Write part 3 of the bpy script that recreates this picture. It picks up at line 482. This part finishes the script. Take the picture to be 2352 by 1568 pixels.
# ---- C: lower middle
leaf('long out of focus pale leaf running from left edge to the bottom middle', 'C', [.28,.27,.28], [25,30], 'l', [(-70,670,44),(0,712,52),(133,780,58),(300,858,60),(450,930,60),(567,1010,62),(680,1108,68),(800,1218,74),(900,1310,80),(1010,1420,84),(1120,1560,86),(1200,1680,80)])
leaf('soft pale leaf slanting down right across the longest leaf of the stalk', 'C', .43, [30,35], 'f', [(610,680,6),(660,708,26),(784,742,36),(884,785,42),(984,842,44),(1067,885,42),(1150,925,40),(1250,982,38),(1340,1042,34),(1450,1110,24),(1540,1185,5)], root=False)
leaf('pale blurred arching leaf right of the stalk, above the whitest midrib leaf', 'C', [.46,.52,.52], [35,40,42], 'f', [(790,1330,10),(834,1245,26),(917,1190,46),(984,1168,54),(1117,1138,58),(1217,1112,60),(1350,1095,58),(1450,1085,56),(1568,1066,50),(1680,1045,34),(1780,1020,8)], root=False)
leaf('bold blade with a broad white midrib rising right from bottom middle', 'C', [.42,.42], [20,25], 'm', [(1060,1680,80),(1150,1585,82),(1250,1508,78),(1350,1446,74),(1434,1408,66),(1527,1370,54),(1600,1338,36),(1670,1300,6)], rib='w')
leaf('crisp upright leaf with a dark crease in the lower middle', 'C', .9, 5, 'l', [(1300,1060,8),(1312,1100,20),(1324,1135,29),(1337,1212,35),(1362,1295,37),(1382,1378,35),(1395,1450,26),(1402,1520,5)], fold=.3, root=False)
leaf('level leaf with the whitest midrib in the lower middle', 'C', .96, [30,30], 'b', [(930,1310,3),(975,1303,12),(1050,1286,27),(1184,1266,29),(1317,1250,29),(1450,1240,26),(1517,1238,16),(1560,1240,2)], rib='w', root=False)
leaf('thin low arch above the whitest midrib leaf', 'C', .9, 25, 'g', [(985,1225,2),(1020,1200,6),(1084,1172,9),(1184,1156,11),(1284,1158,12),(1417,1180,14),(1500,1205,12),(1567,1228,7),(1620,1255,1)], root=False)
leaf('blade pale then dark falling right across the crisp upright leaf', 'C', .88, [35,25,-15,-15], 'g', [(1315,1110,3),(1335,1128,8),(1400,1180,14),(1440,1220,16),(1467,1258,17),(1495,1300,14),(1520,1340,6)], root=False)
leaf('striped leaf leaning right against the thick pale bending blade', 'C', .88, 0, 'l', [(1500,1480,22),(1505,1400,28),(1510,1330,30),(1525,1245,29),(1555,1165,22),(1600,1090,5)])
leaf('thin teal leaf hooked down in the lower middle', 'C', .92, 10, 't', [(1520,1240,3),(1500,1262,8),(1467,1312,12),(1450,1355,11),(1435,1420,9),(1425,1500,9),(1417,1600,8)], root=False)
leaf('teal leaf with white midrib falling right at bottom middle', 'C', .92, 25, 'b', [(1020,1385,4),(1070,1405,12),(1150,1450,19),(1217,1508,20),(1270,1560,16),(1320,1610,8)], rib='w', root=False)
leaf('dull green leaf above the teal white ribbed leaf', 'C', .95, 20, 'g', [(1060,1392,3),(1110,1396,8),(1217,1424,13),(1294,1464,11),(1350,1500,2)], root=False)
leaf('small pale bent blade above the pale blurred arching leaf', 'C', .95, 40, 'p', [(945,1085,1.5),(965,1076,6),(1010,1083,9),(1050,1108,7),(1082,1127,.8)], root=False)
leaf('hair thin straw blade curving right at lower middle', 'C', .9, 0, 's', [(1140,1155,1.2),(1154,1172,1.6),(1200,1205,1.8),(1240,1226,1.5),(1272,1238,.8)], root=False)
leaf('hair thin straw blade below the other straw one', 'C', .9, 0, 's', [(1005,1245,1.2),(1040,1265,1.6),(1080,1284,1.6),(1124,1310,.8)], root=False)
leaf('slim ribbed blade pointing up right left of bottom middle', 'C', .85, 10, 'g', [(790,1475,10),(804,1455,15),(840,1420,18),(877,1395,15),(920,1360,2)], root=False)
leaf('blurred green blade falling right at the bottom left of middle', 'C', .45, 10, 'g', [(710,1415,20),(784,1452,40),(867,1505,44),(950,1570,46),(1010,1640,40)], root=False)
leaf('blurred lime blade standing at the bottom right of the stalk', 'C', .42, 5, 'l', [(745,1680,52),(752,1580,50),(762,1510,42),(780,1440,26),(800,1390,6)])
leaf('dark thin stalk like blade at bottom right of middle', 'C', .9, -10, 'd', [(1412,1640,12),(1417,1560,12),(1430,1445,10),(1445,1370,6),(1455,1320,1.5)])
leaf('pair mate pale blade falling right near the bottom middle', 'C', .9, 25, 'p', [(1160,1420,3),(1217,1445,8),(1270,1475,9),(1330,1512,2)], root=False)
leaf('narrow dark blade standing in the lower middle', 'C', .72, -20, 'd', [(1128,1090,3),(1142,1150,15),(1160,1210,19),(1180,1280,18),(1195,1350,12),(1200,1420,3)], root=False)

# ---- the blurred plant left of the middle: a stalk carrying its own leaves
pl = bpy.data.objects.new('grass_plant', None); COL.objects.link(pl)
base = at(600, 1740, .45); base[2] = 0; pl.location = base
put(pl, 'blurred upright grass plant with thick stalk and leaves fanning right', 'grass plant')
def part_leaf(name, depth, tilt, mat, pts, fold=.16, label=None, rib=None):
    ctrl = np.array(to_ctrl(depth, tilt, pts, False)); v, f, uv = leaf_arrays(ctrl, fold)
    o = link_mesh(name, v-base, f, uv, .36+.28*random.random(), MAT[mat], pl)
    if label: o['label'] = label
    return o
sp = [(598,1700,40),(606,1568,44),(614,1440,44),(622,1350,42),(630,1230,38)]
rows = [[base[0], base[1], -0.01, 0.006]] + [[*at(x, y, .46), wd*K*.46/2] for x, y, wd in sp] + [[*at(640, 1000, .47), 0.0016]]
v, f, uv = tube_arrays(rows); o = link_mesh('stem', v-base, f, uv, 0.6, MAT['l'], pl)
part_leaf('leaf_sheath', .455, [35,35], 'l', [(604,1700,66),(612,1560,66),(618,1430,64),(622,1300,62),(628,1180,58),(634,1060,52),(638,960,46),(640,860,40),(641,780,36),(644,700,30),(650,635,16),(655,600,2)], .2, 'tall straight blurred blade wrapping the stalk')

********

Print the material once more, exactly.

▶ _TASK RESPONSE_:
Write part 3 of the bpy script that recreates this picture. It picks up at line 482. This part finishes the script. Take the picture to be 2352 by 1568 pixels.
# ---- C: lower middle
leaf('long out of focus pale leaf running from left edge to the bottom middle', 'C', [.28,.27,.28], [25,30], 'l', [(-70,670,44),(0,712,52),(133,780,58),(300,858,60),(450,930,60),(567,1010,62),(680,1108,68),(800,1218,74),(900,1310,80),(1010,1420,84),(1120,1560,86),(1200,1680,80)])
leaf('soft pale leaf slanting down right across the longest leaf of the stalk', 'C', .43, [30,35], 'f', [(610,680,6),(660,708,26),(784,742,36),(884,785,42),(984,842,44),(1067,885,42),(1150,925,40),(1250,982,38),(1340,1042,34),(1450,1110,24),(1540,1185,5)], root=False)
leaf('pale blurred arching leaf right of the stalk, above the whitest midrib leaf', 'C', [.46,.52,.52], [35,40,42], 'f', [(790,1330,10),(834,1245,26),(917,1190,46),(984,1168,54),(1117,1138,58),(1217,1112,60),(1350,1095,58),(1450,1085,56),(1568,1066,50),(1680,1045,34),(1780,1020,8)], root=False)
leaf('bold blade with a broad white midrib rising right from bottom middle', 'C', [.42,.42], [20,25], 'm', [(1060,1680,80),(1150,1585,82),(1250,1508,78),(1350,1446,74),(1434,1408,66),(1527,1370,54),(1600,1338,36),(1670,1300,6)], rib='w')
leaf('crisp upright leaf with a dark crease in the lower middle', 'C', .9, 5, 'l', [(1300,1060,8),(1312,1100,20),(1324,1135,29),(1337,1212,35),(1362,1295,37),(1382,1378,35),(1395,1450,26),(1402,1520,5)], fold=.3, root=False)
leaf('level leaf with the whitest midrib in the lower middle', 'C', .96, [30,30], 'b', [(930,1310,3),(975,1303,12),(1050,1286,27),(1184,1266,29),(1317,1250,29),(1450,1240,26),(1517,1238,16),(1560,1240,2)], rib='w', root=False)
leaf('thin low arch above the whitest midrib leaf', 'C', .9, 25, 'g', [(985,1225,2),(1020,1200,6),(1084,1172,9),(1184,1156,11),(1284,1158,12),(1417,1180,14),(1500,1205,12),(1567,1228,7),(1620,1255,1)], root=False)
leaf('blade pale then dark falling right across the crisp upright leaf', 'C', .88, [35,25,-15,-15], 'g', [(1315,1110,3),(1335,1128,8),(1400,1180,14),(1440,1220,16),(1467,1258,17),(1495,1300,14),(1520,1340,6)], root=False)
leaf('striped leaf leaning right against the thick pale bending blade', 'C', .88, 0, 'l', [(1500,1480,22),(1505,1400,28),(1510,1330,30),(1525,1245,29),(1555,1165,22),(1600,1090,5)])
leaf('thin teal leaf hooked down in the lower middle', 'C', .92, 10, 't', [(1520,1240,3),(1500,1262,8),(1467,1312,12),(1450,1355,11),(1435,1420,9),(1425,1500,9),(1417,1600,8)], root=False)
leaf('teal leaf with white midrib falling right at bottom middle', 'C', .92, 25, 'b', [(1020,1385,4),(1070,1405,12),(1150,1450,19),(1217,1508,20),(1270,1560,16),(1320,1610,8)], rib='w', root=False)
leaf('dull green leaf above the teal white ribbed leaf', 'C', .95, 20, 'g', [(1060,1392,3),(1110,1396,8),(1217,1424,13),(1294,1464,11),(1350,1500,2)], root=False)
leaf('small pale bent blade above the pale blurred arching leaf', 'C', .95, 40, 'p', [(945,1085,1.5),(965,1076,6),(1010,1083,9),(1050,1108,7),(1082,1127,.8)], root=False)
leaf('hair thin straw blade curving right at lower middle', 'C', .9, 0, 's', [(1140,1155,1.2),(1154,1172,1.6),(1200,1205,1.8),(1240,1226,1.5),(1272,1238,.8)], root=False)
leaf('hair thin straw blade below the other straw one', 'C', .9, 0, 's', [(1005,1245,1.2),(1040,1265,1.6),(1080,1284,1.6),(1124,1310,.8)], root=False)
leaf('slim ribbed blade pointing up right left of bottom middle', 'C', .85, 10, 'g', [(790,1475,10),(804,1455,15),(840,1420,18),(877,1395,15),(920,1360,2)], root=False)
leaf('blurred green blade falling right at the bottom left of middle', 'C', .45, 10, 'g', [(710,1415,20),(784,1452,40),(867,1505,44),(950,1570,46),(1010,1640,40)], root=False)
leaf('blurred lime blade standing at the bottom right of the stalk', 'C', .42, 5, 'l', [(745,1680,52),(752,1580,50),(762,1510,42),(780,1440,26),(800,1390,6)])
leaf('dark thin stalk like blade at bottom right of middle', 'C', .9, -10, 'd', [(1412,1640,12),(1417,1560,12),(1430,1445,10),(1445,1370,6),(1455,1320,1.5)])
leaf('pair mate pale blade falling right near the bottom middle', 'C', .9, 25, 'p', [(1160,1420,3),(1217,1445,8),(1270,1475,9),(1330,1512,2)], root=False)
leaf('narrow dark blade standing in the lower middle', 'C', .72, -20, 'd', [(1128,1090,3),(1142,1150,15),(1160,1210,19),(1180,1280,18),(1195,1350,12),(1200,1420,3)], root=False)

# ---- the blurred plant left of the middle: a stalk carrying its own leaves
pl = bpy.data.objects.new('grass_plant', None); COL.objects.link(pl)
base = at(600, 1740, .45); base[2] = 0; pl.location = base
put(pl, 'blurred upright grass plant with thick stalk and leaves fanning right', 'grass plant')
def part_leaf(name, depth, tilt, mat, pts, fold=.16, label=None, rib=None):
    ctrl = np.array(to_ctrl(depth, tilt, pts, False)); v, f, uv = leaf_arrays(ctrl, fold)
    o = link_mesh(name, v-base, f, uv, .36+.28*random.random(), MAT[mat], pl)
    if label: o['label'] = label
    return o
sp = [(598,1700,40),(606,1568,44),(614,1440,44),(622,1350,42),(630,1230,38)]
rows = [[base[0], base[1], -0.01, 0.006]] + [[*at(x, y, .46), wd*K*.46/2] for x, y, wd in sp] + [[*at(640, 1000, .47), 0.0016]]
v, f, uv = tube_arrays(rows); o = link_mesh('stem', v-base, f, uv, 0.6, MAT['l'], pl)
part_leaf('leaf_sheath', .455, [35,35], 'l', [(604,1700,66),(612,1560,66),(618,1430,64),(622,1300,62),(628,1180,58),(634,1060,52),(638,960,46),(640,860,40),(641,780,36),(644,700,30),(650,635,16),(655,600,2)], .2, 'tall straight blurred blade wrapping the stalk')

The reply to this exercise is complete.